9/4 Weber State W 38-20
Total Offense: 7th (in FCS)
BC Defense: 381 yards, 2 TDs, 2 FGs, 24 first downs

9/11 Kent State W 26-13
Total Offense: 102nd
BC Defense: 205 yards, 1 TD, 2 FGs, 10 first downs

9/25 Virginia Tech L 19-0
Total Offense: 41st
BC Defense: 343 yards, 1 TD, 4 FGs, 16 first downs

10/2 Notre Dame L 31-13
Total Offense: 61st
BC Defense: 315 yards, 4 TDs, 1 FG, 18 first downs

10/9 @ NC State L 44-17
Total Offense: 39th
BC Defense: 422 yards, 3 TDs, 3 FGs, 26 first downs

10/16 @ Florida State L 24-19
Total Offense: 59th
BC Defense: 311 yards, 3 TDs, 1 FG, 19 first downs

10/23 Maryland L 24-21
Total Offense: 80th
BC Defense: 222 yards, 3 TDs, 1 FG, 13 first downs

10/30 Clemson W 16-10
Total Offense: 88th
BC Defense: 264 yards, 1 FG, 19 first downs

11/6 @ Wake Forest W 23-13
Total Offense: 109th
BC Defense: 287 yards, 1 TD, 2 FGs, 15 first downs

11/13 @ Duke W 21-16
Total Offense: 59th
BC Defense: 311 yards, 3 FGs, 19 first downs

11/20 Virginia W 17-13
Total Offense: 37th
BC Defense: 421 yards, 1 TD, 2 FGs, 25 first downs

11/27 @ Syracuse W 16-7
Total Offense: 97th
BC Defense: 238 yards, 1 TD, 13 first downs

Looking at these numbers takes a bit of the luster off of the Eagle defense, but not much. Out of the three offenses they faced who had a pulse (three and a half, of sorts, if you count Weber State's), the team lost to two of them. The NC State game was far and away their worst performance, but given that two of the Wolfpack's (I'll never get used to spelling it that way) five touchdowns came on a blocked punt and a pick six, it could be argued that the defense might've kept that game manageable on their own were it not for the mistakes of their teammates, and Nevada fans should know all about those kinds of games. And poor offenses or not, there's something to be said for having your three best defensive performances in your final three games. Statistically, they're fairly comparable to a team like Cal, but are probably a notch or two better. Is their defense as good as Boise State's, the best one Nevada faced all year? No, but with more than a month to prepare for this game, it's certainly possible they could play like they are.

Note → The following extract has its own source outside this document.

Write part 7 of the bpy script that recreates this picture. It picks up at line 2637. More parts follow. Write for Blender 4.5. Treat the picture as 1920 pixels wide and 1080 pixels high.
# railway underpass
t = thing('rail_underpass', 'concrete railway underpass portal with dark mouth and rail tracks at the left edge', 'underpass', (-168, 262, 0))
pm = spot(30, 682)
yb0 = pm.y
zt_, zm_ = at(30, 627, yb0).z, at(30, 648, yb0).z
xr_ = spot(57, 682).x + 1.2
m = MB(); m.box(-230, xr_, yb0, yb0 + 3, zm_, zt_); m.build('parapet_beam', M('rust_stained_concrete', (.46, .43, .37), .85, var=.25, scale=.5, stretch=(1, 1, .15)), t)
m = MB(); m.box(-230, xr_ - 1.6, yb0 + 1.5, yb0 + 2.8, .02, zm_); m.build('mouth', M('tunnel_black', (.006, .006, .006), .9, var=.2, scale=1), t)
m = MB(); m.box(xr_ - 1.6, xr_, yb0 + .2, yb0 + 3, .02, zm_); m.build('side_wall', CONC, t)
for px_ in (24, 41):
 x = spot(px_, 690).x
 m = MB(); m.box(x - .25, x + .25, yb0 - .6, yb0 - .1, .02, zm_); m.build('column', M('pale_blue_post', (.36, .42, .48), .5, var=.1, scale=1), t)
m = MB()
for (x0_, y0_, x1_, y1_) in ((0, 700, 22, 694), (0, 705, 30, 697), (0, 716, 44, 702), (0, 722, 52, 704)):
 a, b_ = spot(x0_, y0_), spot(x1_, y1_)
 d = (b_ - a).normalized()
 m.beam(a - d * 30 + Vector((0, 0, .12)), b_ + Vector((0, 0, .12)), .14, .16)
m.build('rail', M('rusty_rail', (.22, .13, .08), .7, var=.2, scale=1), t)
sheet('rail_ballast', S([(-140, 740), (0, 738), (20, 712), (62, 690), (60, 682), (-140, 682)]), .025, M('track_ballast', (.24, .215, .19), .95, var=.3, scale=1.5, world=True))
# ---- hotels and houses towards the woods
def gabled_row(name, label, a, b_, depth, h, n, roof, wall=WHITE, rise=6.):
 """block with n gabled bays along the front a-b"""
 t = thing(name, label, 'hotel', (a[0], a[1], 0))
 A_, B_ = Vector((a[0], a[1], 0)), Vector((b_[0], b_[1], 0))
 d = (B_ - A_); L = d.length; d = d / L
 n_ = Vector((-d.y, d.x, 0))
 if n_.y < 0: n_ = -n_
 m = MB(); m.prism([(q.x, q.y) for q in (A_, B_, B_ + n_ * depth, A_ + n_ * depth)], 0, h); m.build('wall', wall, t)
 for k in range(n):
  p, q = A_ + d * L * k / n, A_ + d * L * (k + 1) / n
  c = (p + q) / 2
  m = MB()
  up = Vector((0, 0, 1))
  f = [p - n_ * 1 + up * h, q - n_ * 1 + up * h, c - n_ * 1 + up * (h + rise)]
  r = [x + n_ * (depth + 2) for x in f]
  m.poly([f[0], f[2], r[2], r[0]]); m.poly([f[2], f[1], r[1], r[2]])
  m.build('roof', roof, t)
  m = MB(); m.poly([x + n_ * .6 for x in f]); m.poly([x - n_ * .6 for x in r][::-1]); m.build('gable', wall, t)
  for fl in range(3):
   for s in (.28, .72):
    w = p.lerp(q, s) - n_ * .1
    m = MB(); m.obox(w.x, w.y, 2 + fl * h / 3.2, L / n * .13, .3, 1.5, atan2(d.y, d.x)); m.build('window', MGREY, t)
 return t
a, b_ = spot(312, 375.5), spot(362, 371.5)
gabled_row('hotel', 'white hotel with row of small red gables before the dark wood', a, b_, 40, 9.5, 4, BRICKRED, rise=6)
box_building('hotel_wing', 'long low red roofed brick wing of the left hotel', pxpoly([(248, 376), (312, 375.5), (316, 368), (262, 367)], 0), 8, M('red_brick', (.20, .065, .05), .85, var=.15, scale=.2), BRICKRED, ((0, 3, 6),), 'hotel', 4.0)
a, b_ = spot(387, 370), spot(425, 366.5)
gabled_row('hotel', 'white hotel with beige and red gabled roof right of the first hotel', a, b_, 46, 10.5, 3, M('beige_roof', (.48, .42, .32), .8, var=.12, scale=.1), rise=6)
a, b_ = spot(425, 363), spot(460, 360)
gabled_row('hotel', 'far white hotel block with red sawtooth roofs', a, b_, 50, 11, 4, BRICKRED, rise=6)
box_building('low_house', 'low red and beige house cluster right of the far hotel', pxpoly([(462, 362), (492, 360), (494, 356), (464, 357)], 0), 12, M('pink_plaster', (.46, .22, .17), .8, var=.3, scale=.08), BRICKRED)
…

I'll end this entry by referring you to my interview with BC Interruption again for my "Best-Case Scenario, Worst-Case Scenario" outlines. Ultimately, I agree with the RGJ's Dan Hinxman in that the winner of this game will be whoever does the best job of executing their game plan. Both teams know pretty much exactly what to expect from each other with regards to their offenses, but I feel the differences in this game will be Nevada's passing attack and the motivation spurred by this particular class of seniors to end their losing streak in bowl games.

Now I'm off to San Francisco -- pictures and a road trip recap will follow soon after. Let's do this!